_Problem_
Tell how many lines in these records contain the string "scene", with only the number as the reply.
* BEGIN Extracted data *
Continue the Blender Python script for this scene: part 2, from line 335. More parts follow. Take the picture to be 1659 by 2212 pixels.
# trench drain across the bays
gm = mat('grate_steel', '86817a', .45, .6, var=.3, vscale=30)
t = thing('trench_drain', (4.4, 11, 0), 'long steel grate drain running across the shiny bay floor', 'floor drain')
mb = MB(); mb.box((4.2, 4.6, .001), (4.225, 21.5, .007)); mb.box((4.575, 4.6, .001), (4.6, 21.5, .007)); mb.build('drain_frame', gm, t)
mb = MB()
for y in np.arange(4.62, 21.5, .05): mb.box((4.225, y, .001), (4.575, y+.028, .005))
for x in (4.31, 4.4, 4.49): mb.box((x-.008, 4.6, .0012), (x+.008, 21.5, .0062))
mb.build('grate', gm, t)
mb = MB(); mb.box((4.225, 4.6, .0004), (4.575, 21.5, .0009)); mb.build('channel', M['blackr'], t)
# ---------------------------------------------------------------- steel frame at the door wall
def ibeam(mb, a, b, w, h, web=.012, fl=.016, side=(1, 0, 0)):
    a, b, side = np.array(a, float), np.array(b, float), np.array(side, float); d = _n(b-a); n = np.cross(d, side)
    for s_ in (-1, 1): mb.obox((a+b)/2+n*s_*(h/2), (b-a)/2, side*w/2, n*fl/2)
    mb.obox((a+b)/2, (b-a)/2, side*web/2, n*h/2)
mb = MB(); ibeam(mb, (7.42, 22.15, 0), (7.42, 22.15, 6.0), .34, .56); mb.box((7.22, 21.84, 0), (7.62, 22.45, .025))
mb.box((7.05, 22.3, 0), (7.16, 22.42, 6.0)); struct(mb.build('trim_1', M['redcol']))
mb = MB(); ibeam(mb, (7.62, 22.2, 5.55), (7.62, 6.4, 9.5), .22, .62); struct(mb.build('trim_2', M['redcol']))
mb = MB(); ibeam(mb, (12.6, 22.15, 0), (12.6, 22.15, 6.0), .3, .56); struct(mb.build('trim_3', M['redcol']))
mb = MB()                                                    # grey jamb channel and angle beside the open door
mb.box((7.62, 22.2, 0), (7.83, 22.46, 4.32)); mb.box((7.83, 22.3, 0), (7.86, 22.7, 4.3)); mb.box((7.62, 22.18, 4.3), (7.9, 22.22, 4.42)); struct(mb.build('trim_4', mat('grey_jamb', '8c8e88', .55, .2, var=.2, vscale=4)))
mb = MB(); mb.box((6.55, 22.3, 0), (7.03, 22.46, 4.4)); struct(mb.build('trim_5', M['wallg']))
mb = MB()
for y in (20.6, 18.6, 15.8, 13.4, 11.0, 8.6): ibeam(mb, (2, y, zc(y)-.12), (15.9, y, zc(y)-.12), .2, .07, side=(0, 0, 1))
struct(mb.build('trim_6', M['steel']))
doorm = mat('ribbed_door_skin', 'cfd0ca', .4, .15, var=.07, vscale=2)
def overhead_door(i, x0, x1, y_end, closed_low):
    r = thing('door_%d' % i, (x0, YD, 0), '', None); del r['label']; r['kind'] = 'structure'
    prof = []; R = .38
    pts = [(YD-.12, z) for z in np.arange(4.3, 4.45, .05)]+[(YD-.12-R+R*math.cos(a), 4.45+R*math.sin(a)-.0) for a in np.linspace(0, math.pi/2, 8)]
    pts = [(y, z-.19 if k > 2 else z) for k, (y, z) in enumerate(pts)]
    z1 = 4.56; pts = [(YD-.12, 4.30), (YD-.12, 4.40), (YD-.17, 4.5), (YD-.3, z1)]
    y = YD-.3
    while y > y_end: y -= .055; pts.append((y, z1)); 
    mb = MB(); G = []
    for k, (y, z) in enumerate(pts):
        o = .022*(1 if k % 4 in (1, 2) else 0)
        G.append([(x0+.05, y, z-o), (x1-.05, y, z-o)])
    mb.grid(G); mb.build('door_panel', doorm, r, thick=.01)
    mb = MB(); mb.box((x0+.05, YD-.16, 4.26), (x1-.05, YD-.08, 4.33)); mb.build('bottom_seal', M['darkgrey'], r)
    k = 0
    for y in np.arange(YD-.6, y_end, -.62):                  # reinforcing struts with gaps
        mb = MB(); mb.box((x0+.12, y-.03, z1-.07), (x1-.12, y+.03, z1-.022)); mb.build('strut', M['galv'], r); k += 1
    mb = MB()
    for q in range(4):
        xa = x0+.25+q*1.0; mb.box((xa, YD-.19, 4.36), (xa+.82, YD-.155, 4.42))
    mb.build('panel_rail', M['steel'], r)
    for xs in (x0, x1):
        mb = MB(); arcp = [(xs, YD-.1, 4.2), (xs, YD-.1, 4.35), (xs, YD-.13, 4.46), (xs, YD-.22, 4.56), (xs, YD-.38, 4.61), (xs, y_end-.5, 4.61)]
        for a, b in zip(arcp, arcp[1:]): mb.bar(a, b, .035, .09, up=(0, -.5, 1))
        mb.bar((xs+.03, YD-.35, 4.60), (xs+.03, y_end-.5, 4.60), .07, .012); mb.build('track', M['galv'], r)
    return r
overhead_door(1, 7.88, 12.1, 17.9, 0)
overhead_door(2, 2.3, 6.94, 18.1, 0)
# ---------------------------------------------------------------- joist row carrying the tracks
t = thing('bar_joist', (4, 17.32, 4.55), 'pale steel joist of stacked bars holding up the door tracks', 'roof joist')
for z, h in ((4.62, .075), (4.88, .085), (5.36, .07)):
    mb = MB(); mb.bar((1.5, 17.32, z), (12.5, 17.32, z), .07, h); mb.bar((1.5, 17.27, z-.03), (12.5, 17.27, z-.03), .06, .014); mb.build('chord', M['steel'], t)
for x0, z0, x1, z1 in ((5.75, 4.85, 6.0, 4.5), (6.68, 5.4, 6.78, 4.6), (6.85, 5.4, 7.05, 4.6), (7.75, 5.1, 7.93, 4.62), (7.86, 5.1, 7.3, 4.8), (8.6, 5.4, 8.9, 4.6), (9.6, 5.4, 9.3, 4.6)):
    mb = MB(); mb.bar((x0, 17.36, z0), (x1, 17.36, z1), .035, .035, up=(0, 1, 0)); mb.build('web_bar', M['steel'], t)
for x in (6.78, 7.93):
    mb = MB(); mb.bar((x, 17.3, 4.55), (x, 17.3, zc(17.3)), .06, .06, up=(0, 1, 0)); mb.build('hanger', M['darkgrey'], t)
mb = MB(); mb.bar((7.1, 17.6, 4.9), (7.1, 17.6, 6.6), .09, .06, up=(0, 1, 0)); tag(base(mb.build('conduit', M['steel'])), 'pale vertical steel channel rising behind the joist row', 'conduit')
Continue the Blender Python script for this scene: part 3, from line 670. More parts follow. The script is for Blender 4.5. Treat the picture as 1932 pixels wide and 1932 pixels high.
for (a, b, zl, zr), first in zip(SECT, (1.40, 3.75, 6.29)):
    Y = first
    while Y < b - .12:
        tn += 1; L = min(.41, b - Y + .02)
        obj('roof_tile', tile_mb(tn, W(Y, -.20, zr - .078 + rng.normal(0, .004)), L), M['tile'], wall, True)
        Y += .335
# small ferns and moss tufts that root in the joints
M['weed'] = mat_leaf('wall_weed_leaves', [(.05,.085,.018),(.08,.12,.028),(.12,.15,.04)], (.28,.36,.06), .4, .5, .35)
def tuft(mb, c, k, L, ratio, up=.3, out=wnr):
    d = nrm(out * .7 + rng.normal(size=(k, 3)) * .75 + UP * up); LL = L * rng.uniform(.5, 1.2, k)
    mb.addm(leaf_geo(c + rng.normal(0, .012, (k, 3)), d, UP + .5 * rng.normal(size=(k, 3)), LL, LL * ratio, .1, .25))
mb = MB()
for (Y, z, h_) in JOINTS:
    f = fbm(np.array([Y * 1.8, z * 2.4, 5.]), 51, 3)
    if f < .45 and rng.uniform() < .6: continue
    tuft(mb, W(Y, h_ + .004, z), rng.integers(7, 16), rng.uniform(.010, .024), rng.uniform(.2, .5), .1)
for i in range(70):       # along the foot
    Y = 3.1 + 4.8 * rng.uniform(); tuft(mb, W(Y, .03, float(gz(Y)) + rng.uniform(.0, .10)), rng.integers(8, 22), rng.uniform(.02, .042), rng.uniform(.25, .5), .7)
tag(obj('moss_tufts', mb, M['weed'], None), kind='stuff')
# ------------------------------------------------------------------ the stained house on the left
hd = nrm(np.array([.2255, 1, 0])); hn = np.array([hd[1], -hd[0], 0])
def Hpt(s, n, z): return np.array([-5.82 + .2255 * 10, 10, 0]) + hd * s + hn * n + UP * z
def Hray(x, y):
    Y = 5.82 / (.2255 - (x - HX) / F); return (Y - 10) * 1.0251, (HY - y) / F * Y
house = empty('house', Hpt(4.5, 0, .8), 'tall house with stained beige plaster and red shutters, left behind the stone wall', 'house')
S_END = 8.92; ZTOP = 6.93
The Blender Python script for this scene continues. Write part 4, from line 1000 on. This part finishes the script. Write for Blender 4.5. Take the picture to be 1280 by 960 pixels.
* END Extracted data *
_In response_
3